Entries with scene source code:
┌──

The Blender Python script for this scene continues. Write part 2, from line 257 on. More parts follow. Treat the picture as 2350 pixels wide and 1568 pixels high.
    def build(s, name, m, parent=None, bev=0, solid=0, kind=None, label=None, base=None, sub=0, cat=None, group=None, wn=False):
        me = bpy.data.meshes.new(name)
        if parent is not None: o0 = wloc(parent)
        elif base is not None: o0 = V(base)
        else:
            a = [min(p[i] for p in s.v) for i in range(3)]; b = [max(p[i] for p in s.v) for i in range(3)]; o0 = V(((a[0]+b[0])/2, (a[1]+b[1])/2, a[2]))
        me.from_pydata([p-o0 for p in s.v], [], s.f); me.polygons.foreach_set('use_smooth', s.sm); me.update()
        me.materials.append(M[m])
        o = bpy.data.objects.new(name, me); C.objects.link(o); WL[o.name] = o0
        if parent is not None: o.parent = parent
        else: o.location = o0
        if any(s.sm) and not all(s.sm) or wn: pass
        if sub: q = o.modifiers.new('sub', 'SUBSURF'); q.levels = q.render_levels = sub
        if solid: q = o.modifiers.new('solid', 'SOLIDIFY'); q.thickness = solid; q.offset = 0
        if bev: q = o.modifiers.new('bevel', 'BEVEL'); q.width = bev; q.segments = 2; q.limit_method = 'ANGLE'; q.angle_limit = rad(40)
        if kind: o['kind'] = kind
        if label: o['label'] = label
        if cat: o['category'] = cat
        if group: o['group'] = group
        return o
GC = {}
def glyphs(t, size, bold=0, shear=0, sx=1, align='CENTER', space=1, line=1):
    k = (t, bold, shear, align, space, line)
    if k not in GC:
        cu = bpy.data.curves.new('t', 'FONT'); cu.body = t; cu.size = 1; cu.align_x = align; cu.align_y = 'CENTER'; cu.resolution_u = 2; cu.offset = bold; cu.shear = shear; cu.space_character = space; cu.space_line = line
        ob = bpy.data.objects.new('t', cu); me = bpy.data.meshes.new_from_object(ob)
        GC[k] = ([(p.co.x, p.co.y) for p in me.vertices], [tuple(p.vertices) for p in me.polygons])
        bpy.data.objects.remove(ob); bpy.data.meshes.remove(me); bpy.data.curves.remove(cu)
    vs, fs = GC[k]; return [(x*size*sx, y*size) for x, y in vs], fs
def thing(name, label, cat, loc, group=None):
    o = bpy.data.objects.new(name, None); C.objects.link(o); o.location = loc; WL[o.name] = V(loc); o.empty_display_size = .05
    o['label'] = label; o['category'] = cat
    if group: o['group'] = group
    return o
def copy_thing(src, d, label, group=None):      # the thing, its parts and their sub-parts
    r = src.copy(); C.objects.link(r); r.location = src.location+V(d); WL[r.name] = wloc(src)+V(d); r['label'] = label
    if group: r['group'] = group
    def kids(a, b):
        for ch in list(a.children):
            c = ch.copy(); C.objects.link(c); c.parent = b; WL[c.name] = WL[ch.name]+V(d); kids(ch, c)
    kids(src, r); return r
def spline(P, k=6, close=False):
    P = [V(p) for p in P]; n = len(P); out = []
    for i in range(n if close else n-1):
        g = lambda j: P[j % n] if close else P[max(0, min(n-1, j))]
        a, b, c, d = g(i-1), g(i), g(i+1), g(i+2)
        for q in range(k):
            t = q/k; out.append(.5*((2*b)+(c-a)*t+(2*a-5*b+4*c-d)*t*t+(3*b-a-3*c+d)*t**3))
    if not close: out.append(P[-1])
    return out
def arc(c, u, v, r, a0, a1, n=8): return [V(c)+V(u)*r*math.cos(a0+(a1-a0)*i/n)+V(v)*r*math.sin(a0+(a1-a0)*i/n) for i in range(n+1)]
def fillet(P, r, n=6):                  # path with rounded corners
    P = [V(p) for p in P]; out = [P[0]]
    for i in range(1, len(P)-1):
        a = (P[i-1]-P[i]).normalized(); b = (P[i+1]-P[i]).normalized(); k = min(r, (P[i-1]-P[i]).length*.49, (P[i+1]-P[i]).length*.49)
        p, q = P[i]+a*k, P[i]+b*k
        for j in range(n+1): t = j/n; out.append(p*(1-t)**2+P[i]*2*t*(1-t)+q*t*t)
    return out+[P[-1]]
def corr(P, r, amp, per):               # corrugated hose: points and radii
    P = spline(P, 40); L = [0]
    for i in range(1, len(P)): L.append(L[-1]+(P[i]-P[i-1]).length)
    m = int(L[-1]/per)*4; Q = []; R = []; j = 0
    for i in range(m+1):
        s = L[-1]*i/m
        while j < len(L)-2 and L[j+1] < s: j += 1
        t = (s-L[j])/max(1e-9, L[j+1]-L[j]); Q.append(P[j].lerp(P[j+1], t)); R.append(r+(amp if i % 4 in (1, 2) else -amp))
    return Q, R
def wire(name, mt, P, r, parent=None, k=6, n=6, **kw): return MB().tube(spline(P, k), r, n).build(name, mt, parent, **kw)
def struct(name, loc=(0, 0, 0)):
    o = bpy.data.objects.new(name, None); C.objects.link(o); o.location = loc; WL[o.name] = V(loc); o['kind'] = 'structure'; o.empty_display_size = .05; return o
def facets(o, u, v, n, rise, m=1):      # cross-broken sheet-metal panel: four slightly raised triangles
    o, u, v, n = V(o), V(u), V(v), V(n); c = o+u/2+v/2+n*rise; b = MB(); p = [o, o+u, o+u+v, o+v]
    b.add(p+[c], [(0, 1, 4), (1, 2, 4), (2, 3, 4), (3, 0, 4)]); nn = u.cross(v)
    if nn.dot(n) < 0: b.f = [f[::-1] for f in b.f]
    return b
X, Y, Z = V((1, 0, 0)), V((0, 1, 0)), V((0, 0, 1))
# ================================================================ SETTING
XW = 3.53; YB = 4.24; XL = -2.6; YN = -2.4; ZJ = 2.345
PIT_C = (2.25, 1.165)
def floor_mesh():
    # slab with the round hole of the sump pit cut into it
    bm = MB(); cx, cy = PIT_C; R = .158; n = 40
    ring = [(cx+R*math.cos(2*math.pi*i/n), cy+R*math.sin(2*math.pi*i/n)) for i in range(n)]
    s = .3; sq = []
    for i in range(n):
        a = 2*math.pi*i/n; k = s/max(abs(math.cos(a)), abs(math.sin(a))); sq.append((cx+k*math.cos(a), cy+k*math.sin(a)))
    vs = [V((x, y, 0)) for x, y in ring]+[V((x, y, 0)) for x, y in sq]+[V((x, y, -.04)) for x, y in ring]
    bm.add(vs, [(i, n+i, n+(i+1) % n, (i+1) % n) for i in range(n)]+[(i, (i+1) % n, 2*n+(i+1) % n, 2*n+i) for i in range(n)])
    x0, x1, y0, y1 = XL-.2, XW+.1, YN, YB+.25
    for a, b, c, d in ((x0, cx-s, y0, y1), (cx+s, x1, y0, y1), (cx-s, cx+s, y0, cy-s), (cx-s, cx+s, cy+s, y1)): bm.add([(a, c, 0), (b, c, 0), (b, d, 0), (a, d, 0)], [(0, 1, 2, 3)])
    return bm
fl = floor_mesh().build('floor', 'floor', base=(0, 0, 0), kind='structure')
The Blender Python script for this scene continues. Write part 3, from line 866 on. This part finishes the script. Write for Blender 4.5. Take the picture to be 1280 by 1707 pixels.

└──

Write out every entry again, keeping each line exactly the same.

The Blender Python script for this scene continues. Write part 2, from line 257 on. More parts follow. Treat the picture as 2350 pixels wide and 1568 pixels high.
    def build(s, name, m, parent=None, bev=0, solid=0, kind=None, label=None, base=None, sub=0, cat=None, group=None, wn=False):
        me = bpy.data.meshes.new(name)
        if parent is not None: o0 = wloc(parent)
        elif base is not None: o0 = V(base)
        else:
            a = [min(p[i] for p in s.v) for i in range(3)]; b = [max(p[i] for p in s.v) for i in range(3)]; o0 = V(((a[0]+b[0])/2, (a[1]+b[1])/2, a[2]))
        me.from_pydata([p-o0 for p in s.v], [], s.f); me.polygons.foreach_set('use_smooth', s.sm); me.update()
        me.materials.append(M[m])
        o = bpy.data.objects.new(name, me); C.objects.link(o); WL[o.name] = o0
        if parent is not None: o.parent = parent
        else: o.location = o0
        if any(s.sm) and not all(s.sm) or wn: pass
        if sub: q = o.modifiers.new('sub', 'SUBSURF'); q.levels = q.render_levels = sub
        if solid: q = o.modifiers.new('solid', 'SOLIDIFY'); q.thickness = solid; q.offset = 0
        if bev: q = o.modifiers.new('bevel', 'BEVEL'); q.width = bev; q.segments = 2; q.limit_method = 'ANGLE'; q.angle_limit = rad(40)
        if kind: o['kind'] = kind
        if label: o['label'] = label
        if cat: o['category'] = cat
        if group: o['group'] = group
        return o
GC = {}
def glyphs(t, size, bold=0, shear=0, sx=1, align='CENTER', space=1, line=1):
    k = (t, bold, shear, align, space, line)
    if k not in GC:
        cu = bpy.data.curves.new('t', 'FONT'); cu.body = t; cu.size = 1; cu.align_x = align; cu.align_y = 'CENTER'; cu.resolution_u = 2; cu.offset = bold; cu.shear = shear; cu.space_character = space; cu.space_line = line
        ob = bpy.data.objects.new('t', cu); me = bpy.data.meshes.new_from_object(ob)
        GC[k] = ([(p.co.x, p.co.y) for p in me.vertices], [tuple(p.vertices) for p in me.polygons])
        bpy.data.objects.remove(ob); bpy.data.meshes.remove(me); bpy.data.curves.remove(cu)
    vs, fs = GC[k]; return [(x*size*sx, y*size) for x, y in vs], fs
def thing(name, label, cat, loc, group=None):
    o = bpy.data.objects.new(name, None); C.objects.link(o); o.location = loc; WL[o.name] = V(loc); o.empty_display_size = .05
    o['label'] = label; o['category'] = cat
    if group: o['group'] = group
    return o
def copy_thing(src, d, label, group=None):      # the thing, its parts and their sub-parts
    r = src.copy(); C.objects.link(r); r.location = src.location+V(d); WL[r.name] = wloc(src)+V(d); r['label'] = label
    if group: r['group'] = group
    def kids(a, b):
        for ch in list(a.children):
            c = ch.copy(); C.objects.link(c); c.parent = b; WL[c.name] = WL[ch.name]+V(d); kids(ch, c)
    kids(src, r); return r
def spline(P, k=6, close=False):
    P = [V(p) for p in P]; n = len(P); out = []
    for i in range(n if close else n-1):
        g = lambda j: P[j % n] if close else P[max(0, min(n-1, j))]
        a, b, c, d = g(i-1), g(i), g(i+1), g(i+2)
        for q in range(k):
            t = q/k; out.append(.5*((2*b)+(c-a)*t+(2*a-5*b+4*c-d)*t*t+(3*b-a-3*c+d)*t**3))
    if not close: out.append(P[-1])
    return out
def arc(c, u, v, r, a0, a1, n=8): return [V(c)+V(u)*r*math.cos(a0+(a1-a0)*i/n)+V(v)*r*math.sin(a0+(a1-a0)*i/n) for i in range(n+1)]
def fillet(P, r, n=6):                  # path with rounded corners
    P = [V(p) for p in P]; out = [P[0]]
    for i in range(1, len(P)-1):
        a = (P[i-1]-P[i]).normalized(); b = (P[i+1]-P[i]).normalized(); k = min(r, (P[i-1]-P[i]).length*.49, (P[i+1]-P[i]).length*.49)
        p, q = P[i]+a*k, P[i]+b*k
        for j in range(n+1): t = j/n; out.append(p*(1-t)**2+P[i]*2*t*(1-t)+q*t*t)
    return out+[P[-1]]
def corr(P, r, amp, per):               # corrugated hose: points and radii
    P = spline(P, 40); L = [0]
    for i in range(1, len(P)): L.append(L[-1]+(P[i]-P[i-1]).length)
    m = int(L[-1]/per)*4; Q = []; R = []; j = 0
    for i in range(m+1):
        s = L[-1]*i/m
        while j < len(L)-2 and L[j+1] < s: j += 1
        t = (s-L[j])/max(1e-9, L[j+1]-L[j]); Q.append(P[j].lerp(P[j+1], t)); R.append(r+(amp if i % 4 in (1, 2) else -amp))
    return Q, R
def wire(name, mt, P, r, parent=None, k=6, n=6, **kw): return MB().tube(spline(P, k), r, n).build(name, mt, parent, **kw)
def struct(name, loc=(0, 0, 0)):
    o = bpy.data.objects.new(name, None); C.objects.link(o); o.location = loc; WL[o.name] = V(loc); o['kind'] = 'structure'; o.empty_display_size = .05; return o
def facets(o, u, v, n, rise, m=1):      # cross-broken sheet-metal panel: four slightly raised triangles
    o, u, v, n = V(o), V(u), V(v), V(n); c = o+u/2+v/2+n*rise; b = MB(); p = [o, o+u, o+u+v, o+v]
    b.add(p+[c], [(0, 1, 4), (1, 2, 4), (2, 3, 4), (3, 0, 4)]); nn = u.cross(v)
    if nn.dot(n) < 0: b.f = [f[::-1] for f in b.f]
    return b
X, Y, Z = V((1, 0, 0)), V((0, 1, 0)), V((0, 0, 1))
# ================================================================ SETTING
XW = 3.53; YB = 4.24; XL = -2.6; YN = -2.4; ZJ = 2.345
PIT_C = (2.25, 1.165)
def floor_mesh():
    # slab with the round hole of the sump pit cut into it
    bm = MB(); cx, cy = PIT_C; R = .158; n = 40
    ring = [(cx+R*math.cos(2*math.pi*i/n), cy+R*math.sin(2*math.pi*i/n)) for i in range(n)]
    s = .3; sq = []
    for i in range(n):
        a = 2*math.pi*i/n; k = s/max(abs(math.cos(a)), abs(math.sin(a))); sq.append((cx+k*math.cos(a), cy+k*math.sin(a)))
    vs = [V((x, y, 0)) for x, y in ring]+[V((x, y, 0)) for x, y in sq]+[V((x, y, -.04)) for x, y in ring]
    bm.add(vs, [(i, n+i, n+(i+1) % n, (i+1) % n) for i in range(n)]+[(i, (i+1) % n, 2*n+(i+1) % n, 2*n+i) for i in range(n)])
    x0, x1, y0, y1 = XL-.2, XW+.1, YN, YB+.25
    for a, b, c, d in ((x0, cx-s, y0, y1), (cx+s, x1, y0, y1), (cx-s, cx+s, y0, cy-s), (cx-s, cx+s, cy+s, y1)): bm.add([(a, c, 0), (b, c, 0), (b, d, 0), (a, d, 0)], [(0, 1, 2, 3)])
    return bm
fl = floor_mesh().build('floor', 'floor', base=(0, 0, 0), kind='structure')
The Blender Python script for this scene continues. Write part 3, from line 866 on. This part finishes the script. Write for Blender 4.5. Take the picture to be 1280 by 1707 pixels.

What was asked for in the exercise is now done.